It’s been… three months since I’ve blogged!? No, I’m not dead, just dying one day at a time, like the rest of us. Actually, I’m far from glum, just busy busy busy.
Truth is that I’ve been working. Earlier this year I joined Google as a software engineer (on Google Maps / Google Earth). A month or so ago we launched a wagonload of new stuff – you can even see a photo of me from Mike Pegg’s incredible Google Maps Mania blog about the developer day that we hosted, right before Where 2.0. Mike’s a cool guy, who maintains the busy site in his spare time. I’m also fourth from the left, back row at the Sydney Googlers photo, safely avoiding those giant novelty foam letters.
Yeah, Google is awesome to work for – there’s the oft-mentioned perks like the food, there’s plenty of interesting, smart, techy people who work and give talks here (y’know, things like the guy who invented Python answers your dumb posts to the internal Python-help mailing list), and you get to goof around for hours on Google Earth for Linux and call it work because you’re, uh, testing its cross-platforminess.

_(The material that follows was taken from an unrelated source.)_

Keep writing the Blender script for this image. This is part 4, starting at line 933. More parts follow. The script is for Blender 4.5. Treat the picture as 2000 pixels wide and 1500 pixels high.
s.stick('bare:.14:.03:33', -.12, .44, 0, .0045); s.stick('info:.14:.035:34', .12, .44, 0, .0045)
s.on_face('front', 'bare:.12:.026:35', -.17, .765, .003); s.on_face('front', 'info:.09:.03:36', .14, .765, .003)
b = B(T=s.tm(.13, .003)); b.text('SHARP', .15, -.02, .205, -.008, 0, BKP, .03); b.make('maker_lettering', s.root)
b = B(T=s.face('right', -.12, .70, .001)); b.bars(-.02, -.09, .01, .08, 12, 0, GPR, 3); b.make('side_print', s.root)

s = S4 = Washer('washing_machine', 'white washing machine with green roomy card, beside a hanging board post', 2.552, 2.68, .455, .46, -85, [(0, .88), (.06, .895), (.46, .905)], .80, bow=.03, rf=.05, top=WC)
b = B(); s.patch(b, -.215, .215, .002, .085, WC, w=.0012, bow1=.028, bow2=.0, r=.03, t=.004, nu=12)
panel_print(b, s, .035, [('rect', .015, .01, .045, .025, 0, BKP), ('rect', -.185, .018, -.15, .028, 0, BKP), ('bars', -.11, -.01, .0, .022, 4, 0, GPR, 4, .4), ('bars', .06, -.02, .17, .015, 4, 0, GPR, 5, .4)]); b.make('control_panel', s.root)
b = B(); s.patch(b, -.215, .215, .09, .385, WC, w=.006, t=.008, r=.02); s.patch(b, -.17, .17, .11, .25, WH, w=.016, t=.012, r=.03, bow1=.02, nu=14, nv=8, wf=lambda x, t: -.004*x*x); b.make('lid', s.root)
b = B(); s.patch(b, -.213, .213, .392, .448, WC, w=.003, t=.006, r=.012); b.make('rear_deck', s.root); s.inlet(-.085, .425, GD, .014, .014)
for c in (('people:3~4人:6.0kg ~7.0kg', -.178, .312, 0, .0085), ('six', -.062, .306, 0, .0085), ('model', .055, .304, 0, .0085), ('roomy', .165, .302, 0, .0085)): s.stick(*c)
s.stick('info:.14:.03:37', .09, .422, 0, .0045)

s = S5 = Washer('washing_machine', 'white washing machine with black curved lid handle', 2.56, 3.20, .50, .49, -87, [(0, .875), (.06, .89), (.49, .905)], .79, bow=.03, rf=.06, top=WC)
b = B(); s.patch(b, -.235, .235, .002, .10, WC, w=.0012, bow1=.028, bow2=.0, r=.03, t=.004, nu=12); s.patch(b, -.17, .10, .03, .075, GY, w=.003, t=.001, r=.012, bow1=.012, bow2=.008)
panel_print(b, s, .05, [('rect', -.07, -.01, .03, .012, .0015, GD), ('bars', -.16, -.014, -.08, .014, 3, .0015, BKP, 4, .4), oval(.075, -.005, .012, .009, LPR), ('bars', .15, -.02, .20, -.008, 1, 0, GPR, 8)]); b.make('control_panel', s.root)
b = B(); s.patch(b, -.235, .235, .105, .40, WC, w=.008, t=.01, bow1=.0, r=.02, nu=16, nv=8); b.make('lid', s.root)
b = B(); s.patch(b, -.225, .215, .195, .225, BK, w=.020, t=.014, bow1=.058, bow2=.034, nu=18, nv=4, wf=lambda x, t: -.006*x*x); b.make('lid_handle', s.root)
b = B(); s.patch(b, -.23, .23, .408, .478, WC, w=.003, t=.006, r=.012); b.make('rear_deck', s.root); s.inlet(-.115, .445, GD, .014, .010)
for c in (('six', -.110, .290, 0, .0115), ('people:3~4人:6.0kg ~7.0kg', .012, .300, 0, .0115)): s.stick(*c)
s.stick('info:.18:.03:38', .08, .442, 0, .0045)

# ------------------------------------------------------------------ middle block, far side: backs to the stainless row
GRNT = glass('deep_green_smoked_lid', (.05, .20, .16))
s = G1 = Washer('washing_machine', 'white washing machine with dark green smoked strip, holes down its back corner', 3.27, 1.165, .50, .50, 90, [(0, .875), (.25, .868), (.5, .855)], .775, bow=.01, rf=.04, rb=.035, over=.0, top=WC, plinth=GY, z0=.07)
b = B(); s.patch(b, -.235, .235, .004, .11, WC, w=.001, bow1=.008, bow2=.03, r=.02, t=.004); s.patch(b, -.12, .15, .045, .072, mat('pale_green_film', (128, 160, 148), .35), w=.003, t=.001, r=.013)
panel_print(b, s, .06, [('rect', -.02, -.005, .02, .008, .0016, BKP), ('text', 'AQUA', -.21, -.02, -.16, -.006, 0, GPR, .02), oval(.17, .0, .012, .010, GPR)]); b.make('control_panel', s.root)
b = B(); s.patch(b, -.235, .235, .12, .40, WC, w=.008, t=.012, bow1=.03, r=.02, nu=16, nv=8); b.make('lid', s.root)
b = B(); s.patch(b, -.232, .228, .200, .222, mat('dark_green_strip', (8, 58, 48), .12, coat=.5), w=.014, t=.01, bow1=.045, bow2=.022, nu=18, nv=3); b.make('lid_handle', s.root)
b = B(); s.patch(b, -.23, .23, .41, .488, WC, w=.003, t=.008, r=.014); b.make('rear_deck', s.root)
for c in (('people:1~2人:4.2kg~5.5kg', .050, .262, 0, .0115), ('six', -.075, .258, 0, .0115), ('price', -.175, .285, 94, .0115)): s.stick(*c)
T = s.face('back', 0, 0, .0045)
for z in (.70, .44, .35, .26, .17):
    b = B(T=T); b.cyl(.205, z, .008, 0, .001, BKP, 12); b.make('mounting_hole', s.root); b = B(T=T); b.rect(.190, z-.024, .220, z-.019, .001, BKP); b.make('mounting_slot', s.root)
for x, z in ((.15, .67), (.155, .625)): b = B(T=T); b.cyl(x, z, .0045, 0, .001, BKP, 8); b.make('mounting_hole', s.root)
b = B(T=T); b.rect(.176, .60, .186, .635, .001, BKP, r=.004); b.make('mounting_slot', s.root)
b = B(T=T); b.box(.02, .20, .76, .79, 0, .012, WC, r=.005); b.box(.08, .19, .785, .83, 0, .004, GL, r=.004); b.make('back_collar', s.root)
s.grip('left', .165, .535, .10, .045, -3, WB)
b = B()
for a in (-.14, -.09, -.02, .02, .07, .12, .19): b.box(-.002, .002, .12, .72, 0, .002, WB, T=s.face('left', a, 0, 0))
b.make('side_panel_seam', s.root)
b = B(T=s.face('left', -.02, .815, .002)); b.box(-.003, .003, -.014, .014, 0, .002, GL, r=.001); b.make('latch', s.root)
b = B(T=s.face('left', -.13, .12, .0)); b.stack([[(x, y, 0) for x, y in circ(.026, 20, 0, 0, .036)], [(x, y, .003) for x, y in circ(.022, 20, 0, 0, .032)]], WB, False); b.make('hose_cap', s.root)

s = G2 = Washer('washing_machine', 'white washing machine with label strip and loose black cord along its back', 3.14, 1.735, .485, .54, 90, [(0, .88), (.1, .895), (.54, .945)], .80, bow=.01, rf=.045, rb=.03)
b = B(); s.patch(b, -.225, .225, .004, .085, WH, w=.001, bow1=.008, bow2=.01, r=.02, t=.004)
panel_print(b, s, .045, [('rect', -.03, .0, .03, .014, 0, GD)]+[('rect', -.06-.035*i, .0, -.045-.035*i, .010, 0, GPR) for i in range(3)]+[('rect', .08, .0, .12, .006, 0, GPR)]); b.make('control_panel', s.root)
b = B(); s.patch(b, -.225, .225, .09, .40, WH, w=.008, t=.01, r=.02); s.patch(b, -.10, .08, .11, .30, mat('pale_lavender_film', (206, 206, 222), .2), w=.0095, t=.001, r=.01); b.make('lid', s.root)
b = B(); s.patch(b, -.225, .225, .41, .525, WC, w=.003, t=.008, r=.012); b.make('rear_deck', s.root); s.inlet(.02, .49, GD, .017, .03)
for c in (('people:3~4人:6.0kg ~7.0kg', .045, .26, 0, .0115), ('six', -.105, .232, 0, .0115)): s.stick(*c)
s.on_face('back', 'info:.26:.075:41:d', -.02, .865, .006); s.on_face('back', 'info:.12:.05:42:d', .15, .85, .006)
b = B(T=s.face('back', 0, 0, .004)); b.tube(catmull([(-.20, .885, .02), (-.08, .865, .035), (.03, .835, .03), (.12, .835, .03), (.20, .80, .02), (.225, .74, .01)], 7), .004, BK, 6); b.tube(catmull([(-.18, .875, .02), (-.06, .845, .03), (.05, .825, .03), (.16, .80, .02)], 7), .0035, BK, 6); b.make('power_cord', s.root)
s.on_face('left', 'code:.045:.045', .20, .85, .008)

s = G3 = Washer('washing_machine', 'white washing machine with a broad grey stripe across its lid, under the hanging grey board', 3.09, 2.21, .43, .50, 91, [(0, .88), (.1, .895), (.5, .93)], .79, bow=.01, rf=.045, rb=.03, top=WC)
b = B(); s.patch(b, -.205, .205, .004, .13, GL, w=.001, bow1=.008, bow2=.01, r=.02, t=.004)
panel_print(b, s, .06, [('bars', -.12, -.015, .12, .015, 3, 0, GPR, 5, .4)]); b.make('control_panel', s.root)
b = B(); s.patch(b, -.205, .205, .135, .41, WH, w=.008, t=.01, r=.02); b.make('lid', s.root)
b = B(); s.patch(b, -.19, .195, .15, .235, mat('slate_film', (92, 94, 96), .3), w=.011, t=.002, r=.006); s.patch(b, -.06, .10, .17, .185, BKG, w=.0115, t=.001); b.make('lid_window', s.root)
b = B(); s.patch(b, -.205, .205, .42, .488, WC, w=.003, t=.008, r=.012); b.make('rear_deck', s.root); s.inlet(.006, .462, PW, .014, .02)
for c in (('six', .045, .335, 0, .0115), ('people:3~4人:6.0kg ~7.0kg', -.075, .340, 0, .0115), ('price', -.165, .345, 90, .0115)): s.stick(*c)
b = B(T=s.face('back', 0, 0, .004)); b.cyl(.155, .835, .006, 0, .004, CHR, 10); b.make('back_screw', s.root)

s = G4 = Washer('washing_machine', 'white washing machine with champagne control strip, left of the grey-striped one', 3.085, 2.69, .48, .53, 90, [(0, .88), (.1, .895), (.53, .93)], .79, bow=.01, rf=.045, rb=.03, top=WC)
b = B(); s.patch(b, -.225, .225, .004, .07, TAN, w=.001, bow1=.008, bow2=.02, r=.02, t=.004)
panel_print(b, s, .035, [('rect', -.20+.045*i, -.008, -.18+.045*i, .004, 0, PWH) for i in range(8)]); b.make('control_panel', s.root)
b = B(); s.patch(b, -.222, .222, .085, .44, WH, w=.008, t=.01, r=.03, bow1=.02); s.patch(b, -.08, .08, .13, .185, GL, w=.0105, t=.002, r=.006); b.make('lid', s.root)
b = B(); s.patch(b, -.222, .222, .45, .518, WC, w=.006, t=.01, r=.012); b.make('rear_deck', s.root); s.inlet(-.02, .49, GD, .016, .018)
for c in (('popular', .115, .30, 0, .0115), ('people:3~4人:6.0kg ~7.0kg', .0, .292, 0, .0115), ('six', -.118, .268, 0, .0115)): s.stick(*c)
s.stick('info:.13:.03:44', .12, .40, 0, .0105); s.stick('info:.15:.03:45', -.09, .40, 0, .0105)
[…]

On the downside, they do work you hard, and especially hard leading up to launch, and addressing the inevitable teething problems afterwards. Which means I have hardly (haha! pun!) done any significant GNOMEy stuff for a long, long time :-(, and I missed what looked like a fantastic GUADEC. Oh, yeah, and then there’s real life stuff like moving house, and the sleep deprivation that was the World Cup. My compatriot Wes sums up the Australian tilt at the goblet (and ‘that penalty’) thusly: “Watching the Soccerroos lose to Italy was
like taking a girl out for posh, gourmet dinner, then drinks at a
quiet dark bar playing jazz, maybe a slow dance – whispering cute
witticisms in her ear; hushed giggles in response, a slow drive home,
and at the last minute, as you walk her to her door, she is shot in
the head by an Italian Sniper.”
Deskbar sighting #1: Jorge Castro sneaks a peek at what will come in Deskbar 2.16.
Deskbar sighting #2: Mark Pilgrim switches from Mac to Linux, and soon afterwards adds his Bugzilla-searching Deskbar plugin (possibly based on Stewart Smith’s MySQL bug look-up plug-in??) to the GNOME Wiki. Hooray for Python applets in GNOME. No comment on Mono applets :-). Mark Pilgrim incidentally wrote the book that got me into Python. I went to the bookstore a few years ago, and saw a whole bunch of books on Perl, but not many Python books. My hypothesis is that potential Python book authors just give up in the face that Dive Into Python is both awesome and free to download (although the paperback is still nice to have), albeit written by a wacko who adds raisins to his fruit salads.
Deskbar sighting #3: Jokosher hacker Stuart Langridge took the PyGTK API plug-in and uses it to look up GStreamer API docs.
1 comment so far ↓
lol… i like how the beautiful blonde gets front and centre position in the Syd-er-ney Google Developers photo.